*INSTRUCTIONS FOR THE TASK*: Of all the lines in the material, how many include the word "picture"? Reply with the number alone.

*RECORDS TO USE*:
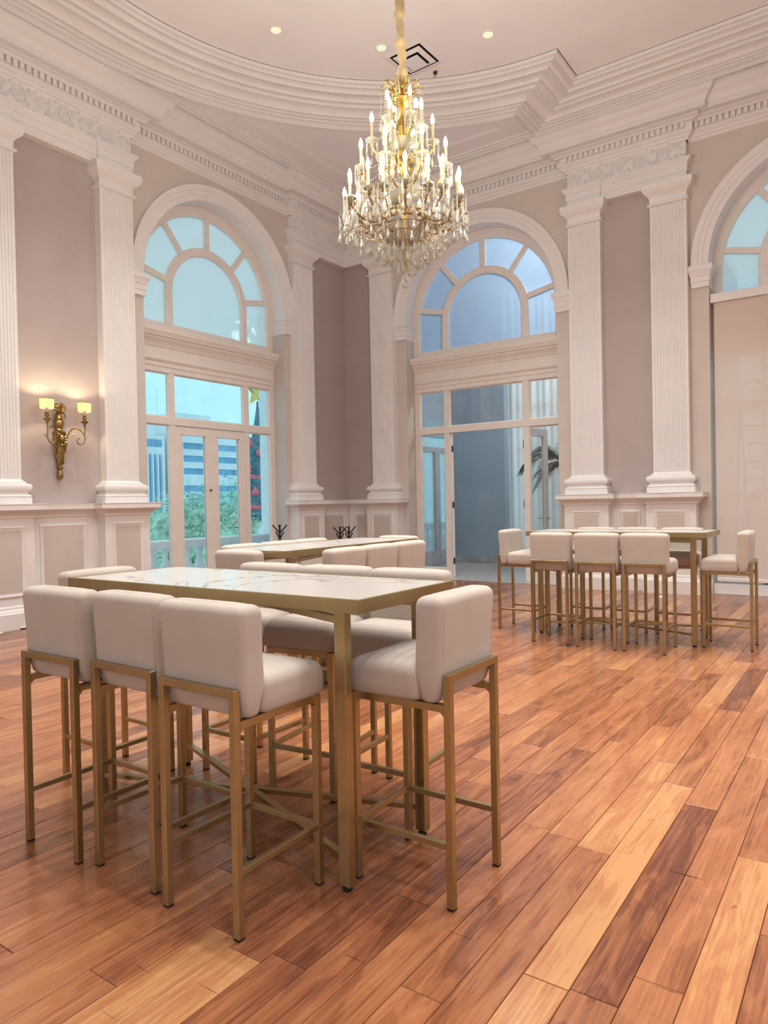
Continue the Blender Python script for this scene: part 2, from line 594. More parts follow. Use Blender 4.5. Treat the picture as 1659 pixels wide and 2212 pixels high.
* * *
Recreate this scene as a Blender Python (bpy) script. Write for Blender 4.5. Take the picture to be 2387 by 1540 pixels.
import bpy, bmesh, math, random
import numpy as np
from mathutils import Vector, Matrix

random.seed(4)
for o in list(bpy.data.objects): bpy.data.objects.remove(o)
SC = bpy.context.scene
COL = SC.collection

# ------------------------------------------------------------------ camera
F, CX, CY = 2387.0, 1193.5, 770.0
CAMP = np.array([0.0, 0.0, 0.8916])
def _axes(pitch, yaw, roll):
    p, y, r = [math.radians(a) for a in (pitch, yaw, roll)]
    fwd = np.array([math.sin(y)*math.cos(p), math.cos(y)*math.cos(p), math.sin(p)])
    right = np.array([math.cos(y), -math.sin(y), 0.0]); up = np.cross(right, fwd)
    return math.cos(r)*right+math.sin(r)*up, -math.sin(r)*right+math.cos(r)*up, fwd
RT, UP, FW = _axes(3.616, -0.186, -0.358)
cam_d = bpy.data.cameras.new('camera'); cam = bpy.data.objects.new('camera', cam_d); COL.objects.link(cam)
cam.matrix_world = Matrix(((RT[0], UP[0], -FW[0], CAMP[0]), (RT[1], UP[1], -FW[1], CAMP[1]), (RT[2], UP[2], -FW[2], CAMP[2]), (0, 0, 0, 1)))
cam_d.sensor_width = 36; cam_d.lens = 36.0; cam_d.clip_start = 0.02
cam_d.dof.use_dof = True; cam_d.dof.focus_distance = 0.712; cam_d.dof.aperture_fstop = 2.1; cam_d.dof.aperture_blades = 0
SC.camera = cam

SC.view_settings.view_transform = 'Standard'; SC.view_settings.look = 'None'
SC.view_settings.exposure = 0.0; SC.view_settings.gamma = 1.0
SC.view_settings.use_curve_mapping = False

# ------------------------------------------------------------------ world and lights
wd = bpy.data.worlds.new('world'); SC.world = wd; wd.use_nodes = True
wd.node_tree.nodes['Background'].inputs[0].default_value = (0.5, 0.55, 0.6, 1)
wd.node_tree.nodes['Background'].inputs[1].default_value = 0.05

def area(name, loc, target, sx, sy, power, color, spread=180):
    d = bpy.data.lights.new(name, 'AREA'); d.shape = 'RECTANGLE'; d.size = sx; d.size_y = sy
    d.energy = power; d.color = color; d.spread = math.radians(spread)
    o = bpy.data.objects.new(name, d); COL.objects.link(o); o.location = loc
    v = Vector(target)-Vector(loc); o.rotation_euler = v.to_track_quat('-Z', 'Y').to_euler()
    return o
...
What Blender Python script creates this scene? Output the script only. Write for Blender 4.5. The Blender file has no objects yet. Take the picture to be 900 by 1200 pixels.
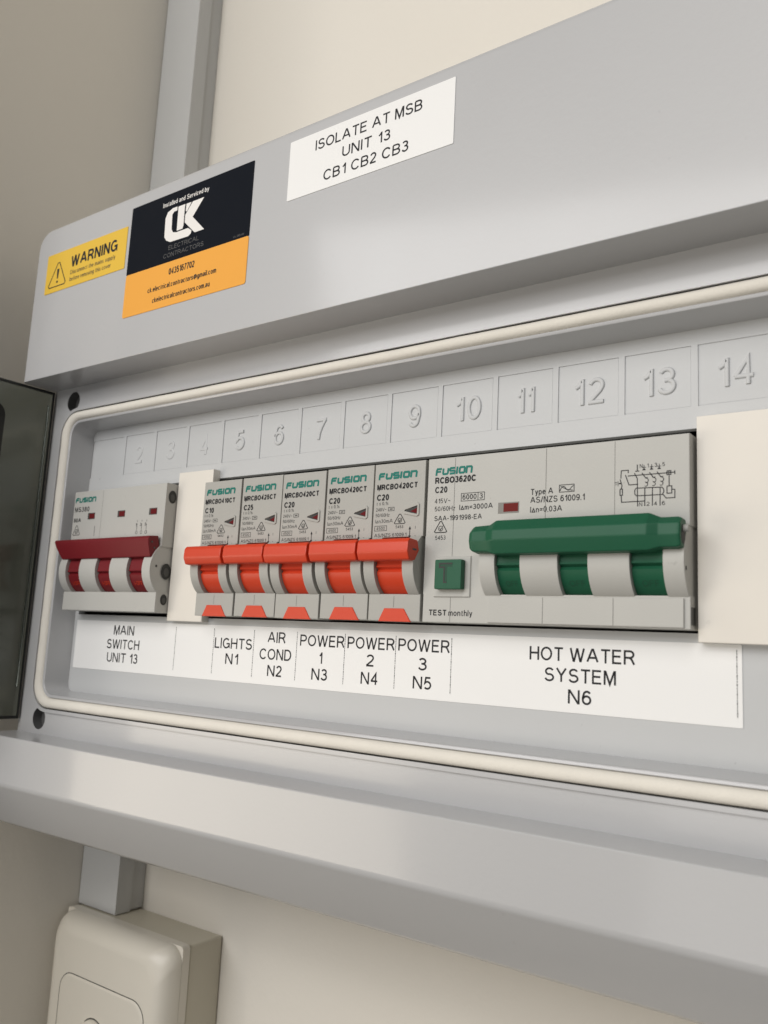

*SOLUTION*: 3